Quotes that may make you stop and think or surprise you.

On Self-Interest

IX {29} There are some also who, either from zeal in attending to their own business or through some sort of aversion to their fellow-men, claim that they are occupied solely with their own affairs, without seeming to themselves to be doing anyone any injury. But while they steer clear of the one kind of injustice, they fall into the other: they are traitors to social life, for they contribute to it none of their interest, none of their effort, none of their means.

Cicero, De Officiis

On Property

Opponents of private property, write Jean Bodin in the sixteenth century, are foolhardy dreamers. “In taking away these words of Mine and Thine, they ruine the foundation of all Commonsweales, the which [sic] were chiefly established to yeeld unto every man that which is his own.” Since Bodin wrote, many men have thought that the protection of private property is in fact the primary task of governments, and that the wholesales abolition of rights of ownership is the essential characteristic of social revolution. But if justice is the rendering to each man of that which is his own, if the determination of men and thine is the principal object of political wisdom, the poltiical scientist must elucidate the principles of ownership. What reasons can a man give for calling a thing his own? Who are we to distinguish valid claims of ownership from those which are unjust? A history of the answers to these questions is a history of the theory of property.
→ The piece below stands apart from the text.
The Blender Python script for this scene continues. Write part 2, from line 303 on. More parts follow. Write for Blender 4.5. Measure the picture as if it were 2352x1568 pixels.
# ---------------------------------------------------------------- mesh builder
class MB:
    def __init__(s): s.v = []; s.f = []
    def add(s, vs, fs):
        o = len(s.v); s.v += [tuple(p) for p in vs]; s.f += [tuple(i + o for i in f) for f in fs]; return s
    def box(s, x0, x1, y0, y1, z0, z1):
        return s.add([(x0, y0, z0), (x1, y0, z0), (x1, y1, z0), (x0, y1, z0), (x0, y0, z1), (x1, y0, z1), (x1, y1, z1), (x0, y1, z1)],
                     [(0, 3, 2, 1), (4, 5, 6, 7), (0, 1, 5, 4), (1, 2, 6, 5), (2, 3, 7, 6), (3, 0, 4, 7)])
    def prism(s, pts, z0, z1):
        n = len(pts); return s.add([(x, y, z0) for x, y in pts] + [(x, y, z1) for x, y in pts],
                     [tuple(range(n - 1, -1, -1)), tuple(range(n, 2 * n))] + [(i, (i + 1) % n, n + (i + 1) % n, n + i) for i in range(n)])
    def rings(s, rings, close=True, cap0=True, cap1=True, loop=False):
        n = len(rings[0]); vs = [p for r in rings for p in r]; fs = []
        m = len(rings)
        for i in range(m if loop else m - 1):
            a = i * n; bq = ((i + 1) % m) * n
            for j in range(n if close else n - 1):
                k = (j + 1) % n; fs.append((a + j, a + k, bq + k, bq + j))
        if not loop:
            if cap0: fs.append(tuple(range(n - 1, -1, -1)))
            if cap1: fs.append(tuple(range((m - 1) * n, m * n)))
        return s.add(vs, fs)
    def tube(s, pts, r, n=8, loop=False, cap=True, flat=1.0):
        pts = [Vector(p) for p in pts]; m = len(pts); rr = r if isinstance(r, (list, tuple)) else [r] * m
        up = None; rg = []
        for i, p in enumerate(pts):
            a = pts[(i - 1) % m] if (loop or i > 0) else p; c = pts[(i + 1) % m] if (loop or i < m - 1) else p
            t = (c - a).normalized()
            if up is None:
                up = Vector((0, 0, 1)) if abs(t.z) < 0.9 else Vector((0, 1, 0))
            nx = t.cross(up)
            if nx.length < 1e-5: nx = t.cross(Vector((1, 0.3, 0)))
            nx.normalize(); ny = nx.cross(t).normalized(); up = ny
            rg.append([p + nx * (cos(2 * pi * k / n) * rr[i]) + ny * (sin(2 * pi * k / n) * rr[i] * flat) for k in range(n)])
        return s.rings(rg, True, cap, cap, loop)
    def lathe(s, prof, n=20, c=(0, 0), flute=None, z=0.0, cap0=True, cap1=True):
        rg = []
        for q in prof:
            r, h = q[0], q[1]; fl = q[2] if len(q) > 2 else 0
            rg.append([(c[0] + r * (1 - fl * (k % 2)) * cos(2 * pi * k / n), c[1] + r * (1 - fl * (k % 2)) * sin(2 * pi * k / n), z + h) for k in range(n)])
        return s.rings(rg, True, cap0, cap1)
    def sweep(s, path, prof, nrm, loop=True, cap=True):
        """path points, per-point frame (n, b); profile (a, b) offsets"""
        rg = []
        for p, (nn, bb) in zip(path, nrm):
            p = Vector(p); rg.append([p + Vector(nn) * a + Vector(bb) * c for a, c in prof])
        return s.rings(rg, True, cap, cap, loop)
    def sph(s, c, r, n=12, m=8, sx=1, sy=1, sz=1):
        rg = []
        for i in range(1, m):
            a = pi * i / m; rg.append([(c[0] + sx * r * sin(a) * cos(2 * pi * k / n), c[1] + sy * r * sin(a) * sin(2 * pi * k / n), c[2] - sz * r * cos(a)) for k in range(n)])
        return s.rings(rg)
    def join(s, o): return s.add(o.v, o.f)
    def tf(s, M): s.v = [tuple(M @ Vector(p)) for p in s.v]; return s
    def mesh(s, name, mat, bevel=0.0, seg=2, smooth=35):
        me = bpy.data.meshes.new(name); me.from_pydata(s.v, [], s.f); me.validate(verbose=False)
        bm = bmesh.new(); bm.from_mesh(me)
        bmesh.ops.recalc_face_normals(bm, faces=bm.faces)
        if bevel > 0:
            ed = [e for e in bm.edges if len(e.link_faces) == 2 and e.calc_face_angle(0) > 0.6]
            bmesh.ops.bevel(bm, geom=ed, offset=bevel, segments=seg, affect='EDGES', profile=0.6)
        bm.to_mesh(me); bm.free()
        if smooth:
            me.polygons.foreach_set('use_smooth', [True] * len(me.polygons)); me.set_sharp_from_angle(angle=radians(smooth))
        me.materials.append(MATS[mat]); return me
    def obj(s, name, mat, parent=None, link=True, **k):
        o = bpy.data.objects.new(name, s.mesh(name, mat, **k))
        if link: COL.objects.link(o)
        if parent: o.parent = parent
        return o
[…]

Richard Schlatter, Private Property, The History of an Idea, 9

On The Denial of Metaphysics

For every serious approach to the problem of property involves explicit or implicit metaphysical assumptions. Even non-metaphysicians make use of metaphysics despite their protestations, which makes their non-metaphysical metaphysics sometimes astonishingly attractive.

A Parel, “Aquinas’ Theory of Property, ” 90. In Theories of Property: Aristotle to the Present. Waterloo, Ontario: Wilfrid Laurier University Press, p. 90 (89-114)

 

On Religion in Government

The Hon. Mr. SINGLETARY thought we were giving up all our privileges, as there was no provision that men in power should have any religion; and though he hoped to see Christians, yet, by the Constitution, a Papist,or an Infidel, was as eligible as they. It had been said that men had not degenerated; he did not think men were better now than when men after God’s own heart did wickedly. He thought, in this instance, we were giving great power to we know not whom. Saturday, January 19, 1788, A. M. p. 35

Source: Jonathan Elliot, The Debates in the Several State Conventions of the Adoption of the Federal Constitution. Vol. 3, 29. Online Library of Liberty.

Barry Goldwater: On Corporations and Unions Making Campaign Contributions.

“In order to achieve the widest possible distribution of power, financial contributions to political campaigns should be made by individuals and individuals alone. I see no reason for labor unions—or corporations—to participate in politics. Both were created for economic purposes and their activities should be restricted accordingly.”